• [TASK]: Among the records that follow, find the line with "Write the bpy" and the line with "s.sm.append(smooth)". Set down those lines and all lines between them exactly, without adding anything.

□ □ □ □ □ □ □

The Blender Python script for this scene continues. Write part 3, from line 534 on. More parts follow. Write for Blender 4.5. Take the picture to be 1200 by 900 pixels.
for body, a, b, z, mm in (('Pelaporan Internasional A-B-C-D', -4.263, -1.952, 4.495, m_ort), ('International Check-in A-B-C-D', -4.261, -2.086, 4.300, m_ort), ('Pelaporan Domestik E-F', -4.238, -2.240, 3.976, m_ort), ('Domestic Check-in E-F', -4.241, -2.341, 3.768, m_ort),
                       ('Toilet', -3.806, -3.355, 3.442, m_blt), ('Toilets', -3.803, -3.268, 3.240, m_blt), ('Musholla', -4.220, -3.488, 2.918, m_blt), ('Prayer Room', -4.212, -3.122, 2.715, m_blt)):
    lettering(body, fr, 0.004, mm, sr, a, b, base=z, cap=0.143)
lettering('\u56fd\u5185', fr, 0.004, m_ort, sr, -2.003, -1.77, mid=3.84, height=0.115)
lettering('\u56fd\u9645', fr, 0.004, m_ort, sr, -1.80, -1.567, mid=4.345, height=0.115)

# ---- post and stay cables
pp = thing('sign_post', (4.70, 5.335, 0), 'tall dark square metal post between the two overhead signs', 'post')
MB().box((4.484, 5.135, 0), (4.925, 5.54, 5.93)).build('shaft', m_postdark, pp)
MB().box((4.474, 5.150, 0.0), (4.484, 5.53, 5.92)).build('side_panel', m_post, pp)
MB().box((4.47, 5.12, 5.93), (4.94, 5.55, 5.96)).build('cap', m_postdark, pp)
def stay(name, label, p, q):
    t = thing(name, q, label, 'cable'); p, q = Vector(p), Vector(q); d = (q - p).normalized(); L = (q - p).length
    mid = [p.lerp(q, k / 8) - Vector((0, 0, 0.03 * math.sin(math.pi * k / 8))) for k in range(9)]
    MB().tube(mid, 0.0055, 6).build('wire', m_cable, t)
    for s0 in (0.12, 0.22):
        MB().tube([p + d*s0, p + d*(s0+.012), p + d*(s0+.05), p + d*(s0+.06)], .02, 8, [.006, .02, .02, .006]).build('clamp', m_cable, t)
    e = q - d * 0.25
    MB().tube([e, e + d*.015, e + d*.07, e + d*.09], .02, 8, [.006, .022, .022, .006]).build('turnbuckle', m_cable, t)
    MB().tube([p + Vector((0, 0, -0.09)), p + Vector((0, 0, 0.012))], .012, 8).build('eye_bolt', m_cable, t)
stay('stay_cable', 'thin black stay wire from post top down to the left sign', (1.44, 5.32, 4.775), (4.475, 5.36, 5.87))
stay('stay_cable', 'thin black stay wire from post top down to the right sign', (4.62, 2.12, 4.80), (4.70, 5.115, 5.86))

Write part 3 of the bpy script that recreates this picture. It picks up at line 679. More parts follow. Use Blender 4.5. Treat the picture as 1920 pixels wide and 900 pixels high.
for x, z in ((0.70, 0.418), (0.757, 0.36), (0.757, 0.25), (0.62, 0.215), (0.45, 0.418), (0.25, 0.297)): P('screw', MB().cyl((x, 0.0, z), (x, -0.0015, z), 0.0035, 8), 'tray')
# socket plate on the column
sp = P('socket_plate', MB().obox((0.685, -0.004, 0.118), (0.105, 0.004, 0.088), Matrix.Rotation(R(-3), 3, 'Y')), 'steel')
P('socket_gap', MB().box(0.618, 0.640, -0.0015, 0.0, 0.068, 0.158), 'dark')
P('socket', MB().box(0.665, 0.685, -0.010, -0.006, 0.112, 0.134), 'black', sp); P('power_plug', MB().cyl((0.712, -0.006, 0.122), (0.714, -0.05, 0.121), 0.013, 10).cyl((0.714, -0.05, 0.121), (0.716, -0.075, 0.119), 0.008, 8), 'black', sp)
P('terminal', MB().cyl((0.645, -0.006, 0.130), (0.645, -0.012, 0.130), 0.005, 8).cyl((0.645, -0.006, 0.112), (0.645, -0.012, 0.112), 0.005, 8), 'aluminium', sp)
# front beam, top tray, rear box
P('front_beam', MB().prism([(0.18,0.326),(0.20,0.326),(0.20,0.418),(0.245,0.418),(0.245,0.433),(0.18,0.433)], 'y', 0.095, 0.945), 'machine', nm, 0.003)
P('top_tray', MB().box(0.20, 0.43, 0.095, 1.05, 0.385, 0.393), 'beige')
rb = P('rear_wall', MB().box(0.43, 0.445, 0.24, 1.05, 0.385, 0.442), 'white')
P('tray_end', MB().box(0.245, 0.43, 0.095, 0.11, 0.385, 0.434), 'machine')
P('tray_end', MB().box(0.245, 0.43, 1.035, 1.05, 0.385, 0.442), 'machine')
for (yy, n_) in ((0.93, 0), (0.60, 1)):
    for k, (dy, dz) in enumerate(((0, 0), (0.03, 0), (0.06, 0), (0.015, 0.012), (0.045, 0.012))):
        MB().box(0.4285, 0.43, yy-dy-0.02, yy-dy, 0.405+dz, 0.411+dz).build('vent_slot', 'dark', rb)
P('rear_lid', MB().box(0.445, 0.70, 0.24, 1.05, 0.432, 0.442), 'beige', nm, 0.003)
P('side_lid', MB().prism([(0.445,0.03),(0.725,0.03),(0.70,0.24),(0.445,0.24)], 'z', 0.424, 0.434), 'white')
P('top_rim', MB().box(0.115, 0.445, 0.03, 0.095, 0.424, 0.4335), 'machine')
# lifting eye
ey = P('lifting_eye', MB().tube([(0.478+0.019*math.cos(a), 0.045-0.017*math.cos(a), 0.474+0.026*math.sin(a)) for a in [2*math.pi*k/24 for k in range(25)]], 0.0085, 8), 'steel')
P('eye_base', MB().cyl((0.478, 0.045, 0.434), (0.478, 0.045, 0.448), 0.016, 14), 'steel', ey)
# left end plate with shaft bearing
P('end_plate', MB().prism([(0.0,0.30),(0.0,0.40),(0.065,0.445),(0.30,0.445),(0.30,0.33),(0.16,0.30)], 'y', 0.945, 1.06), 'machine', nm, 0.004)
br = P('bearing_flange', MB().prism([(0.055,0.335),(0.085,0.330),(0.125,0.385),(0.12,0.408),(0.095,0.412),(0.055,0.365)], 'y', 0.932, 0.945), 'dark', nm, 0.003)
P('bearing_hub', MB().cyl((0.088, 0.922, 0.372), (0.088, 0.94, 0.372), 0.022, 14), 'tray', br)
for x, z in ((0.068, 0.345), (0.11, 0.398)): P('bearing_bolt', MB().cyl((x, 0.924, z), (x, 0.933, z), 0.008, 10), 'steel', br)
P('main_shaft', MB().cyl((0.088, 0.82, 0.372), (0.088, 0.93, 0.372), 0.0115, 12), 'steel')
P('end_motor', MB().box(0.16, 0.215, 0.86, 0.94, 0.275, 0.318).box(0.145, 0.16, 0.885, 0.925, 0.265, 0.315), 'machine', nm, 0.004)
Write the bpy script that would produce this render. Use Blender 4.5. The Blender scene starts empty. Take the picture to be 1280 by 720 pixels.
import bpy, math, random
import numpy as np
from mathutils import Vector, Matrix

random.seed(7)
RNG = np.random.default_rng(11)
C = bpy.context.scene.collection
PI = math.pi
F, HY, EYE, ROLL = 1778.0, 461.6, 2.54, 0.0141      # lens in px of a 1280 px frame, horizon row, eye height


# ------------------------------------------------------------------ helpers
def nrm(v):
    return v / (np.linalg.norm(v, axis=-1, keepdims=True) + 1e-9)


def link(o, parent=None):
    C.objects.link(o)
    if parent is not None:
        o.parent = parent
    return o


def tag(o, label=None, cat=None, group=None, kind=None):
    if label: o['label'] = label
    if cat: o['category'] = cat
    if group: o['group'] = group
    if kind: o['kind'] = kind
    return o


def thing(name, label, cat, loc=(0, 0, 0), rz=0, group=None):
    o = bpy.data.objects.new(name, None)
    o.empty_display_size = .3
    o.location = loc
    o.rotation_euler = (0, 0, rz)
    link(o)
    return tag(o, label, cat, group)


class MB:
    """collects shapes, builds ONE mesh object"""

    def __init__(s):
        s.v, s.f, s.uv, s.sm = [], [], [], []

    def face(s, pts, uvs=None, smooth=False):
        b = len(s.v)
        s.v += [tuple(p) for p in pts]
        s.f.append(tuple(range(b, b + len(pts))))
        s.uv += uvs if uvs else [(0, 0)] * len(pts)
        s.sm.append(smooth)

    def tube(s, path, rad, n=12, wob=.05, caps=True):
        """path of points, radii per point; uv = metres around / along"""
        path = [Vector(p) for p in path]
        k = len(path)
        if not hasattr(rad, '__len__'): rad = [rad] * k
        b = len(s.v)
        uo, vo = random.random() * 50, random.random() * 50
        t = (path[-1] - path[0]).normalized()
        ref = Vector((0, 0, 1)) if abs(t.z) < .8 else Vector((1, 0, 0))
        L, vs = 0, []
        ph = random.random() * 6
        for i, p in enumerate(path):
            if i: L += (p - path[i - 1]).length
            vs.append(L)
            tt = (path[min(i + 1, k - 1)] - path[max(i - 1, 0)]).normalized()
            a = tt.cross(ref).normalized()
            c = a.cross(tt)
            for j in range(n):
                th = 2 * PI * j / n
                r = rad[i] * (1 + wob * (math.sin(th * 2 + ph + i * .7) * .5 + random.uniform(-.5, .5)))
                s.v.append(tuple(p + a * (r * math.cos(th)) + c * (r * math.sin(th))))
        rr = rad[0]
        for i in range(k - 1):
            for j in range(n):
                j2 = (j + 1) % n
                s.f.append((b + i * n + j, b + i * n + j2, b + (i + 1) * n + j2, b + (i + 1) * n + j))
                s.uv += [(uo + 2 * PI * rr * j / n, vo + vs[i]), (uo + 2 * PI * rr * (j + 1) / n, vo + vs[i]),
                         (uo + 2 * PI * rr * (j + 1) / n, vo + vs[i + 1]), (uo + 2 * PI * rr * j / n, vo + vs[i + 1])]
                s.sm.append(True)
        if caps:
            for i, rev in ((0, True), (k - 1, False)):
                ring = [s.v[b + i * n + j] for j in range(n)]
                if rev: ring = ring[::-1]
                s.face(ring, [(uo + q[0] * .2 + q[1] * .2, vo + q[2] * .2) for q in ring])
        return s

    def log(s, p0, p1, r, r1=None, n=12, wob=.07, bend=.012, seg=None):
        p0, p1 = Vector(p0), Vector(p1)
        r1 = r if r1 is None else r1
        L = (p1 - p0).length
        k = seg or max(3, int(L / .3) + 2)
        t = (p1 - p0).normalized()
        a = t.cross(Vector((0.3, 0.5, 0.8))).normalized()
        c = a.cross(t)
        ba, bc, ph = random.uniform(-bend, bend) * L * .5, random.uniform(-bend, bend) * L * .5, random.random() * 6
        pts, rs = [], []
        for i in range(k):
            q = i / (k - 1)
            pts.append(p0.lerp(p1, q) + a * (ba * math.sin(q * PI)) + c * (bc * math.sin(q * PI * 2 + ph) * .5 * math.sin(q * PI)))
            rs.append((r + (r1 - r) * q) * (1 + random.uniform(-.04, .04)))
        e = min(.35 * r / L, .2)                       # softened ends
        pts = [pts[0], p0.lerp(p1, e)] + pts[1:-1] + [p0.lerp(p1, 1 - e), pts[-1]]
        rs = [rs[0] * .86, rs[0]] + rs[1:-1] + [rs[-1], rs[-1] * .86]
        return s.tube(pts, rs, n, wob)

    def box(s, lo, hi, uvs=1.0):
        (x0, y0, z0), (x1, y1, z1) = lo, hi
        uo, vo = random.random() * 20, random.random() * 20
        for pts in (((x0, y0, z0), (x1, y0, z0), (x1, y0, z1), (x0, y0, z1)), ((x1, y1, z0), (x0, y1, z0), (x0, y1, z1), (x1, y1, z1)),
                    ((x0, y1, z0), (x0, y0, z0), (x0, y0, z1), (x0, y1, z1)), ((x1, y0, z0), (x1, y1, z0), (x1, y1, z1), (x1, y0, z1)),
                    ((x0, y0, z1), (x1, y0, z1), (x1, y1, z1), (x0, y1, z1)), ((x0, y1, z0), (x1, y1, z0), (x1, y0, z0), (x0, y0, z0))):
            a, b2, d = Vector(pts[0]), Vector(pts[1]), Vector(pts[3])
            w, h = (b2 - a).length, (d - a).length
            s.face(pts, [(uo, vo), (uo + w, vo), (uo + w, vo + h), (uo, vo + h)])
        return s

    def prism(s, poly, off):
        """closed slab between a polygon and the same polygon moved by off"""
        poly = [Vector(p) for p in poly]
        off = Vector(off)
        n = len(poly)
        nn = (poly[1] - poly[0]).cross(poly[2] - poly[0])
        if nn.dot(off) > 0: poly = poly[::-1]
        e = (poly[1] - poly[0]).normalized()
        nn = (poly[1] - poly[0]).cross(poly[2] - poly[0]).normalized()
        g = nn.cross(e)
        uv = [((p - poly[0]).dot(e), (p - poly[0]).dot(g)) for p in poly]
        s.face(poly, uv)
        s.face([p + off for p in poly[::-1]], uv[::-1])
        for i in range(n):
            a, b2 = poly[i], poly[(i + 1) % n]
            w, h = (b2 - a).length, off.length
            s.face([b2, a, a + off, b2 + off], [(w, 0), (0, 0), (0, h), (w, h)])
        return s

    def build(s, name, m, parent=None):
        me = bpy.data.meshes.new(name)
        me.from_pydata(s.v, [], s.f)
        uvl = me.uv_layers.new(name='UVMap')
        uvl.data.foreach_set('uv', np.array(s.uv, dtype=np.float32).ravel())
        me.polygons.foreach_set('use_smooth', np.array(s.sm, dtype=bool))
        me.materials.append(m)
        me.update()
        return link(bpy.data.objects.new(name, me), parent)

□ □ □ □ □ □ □

• [SOLVED EXERCISE]:
Write the bpy script that would produce this render. Use Blender 4.5. The Blender scene starts empty. Take the picture to be 1280 by 720 pixels.
import bpy, math, random
import numpy as np
from mathutils import Vector, Matrix

random.seed(7)
RNG = np.random.default_rng(11)
C = bpy.context.scene.collection
PI = math.pi
F, HY, EYE, ROLL = 1778.0, 461.6, 2.54, 0.0141      # lens in px of a 1280 px frame, horizon row, eye height


# ------------------------------------------------------------------ helpers
def nrm(v):
    return v / (np.linalg.norm(v, axis=-1, keepdims=True) + 1e-9)


def link(o, parent=None):
    C.objects.link(o)
    if parent is not None:
        o.parent = parent
    return o


def tag(o, label=None, cat=None, group=None, kind=None):
    if label: o['label'] = label
    if cat: o['category'] = cat
    if group: o['group'] = group
    if kind: o['kind'] = kind
    return o


def thing(name, label, cat, loc=(0, 0, 0), rz=0, group=None):
    o = bpy.data.objects.new(name, None)
    o.empty_display_size = .3
    o.location = loc
    o.rotation_euler = (0, 0, rz)
    link(o)
    return tag(o, label, cat, group)


class MB:
    """collects shapes, builds ONE mesh object"""

    def __init__(s):
        s.v, s.f, s.uv, s.sm = [], [], [], []

    def face(s, pts, uvs=None, smooth=False):
        b = len(s.v)
        s.v += [tuple(p) for p in pts]
        s.f.append(tuple(range(b, b + len(pts))))
        s.uv += uvs if uvs else [(0, 0)] * len(pts)
        s.sm.append(smooth)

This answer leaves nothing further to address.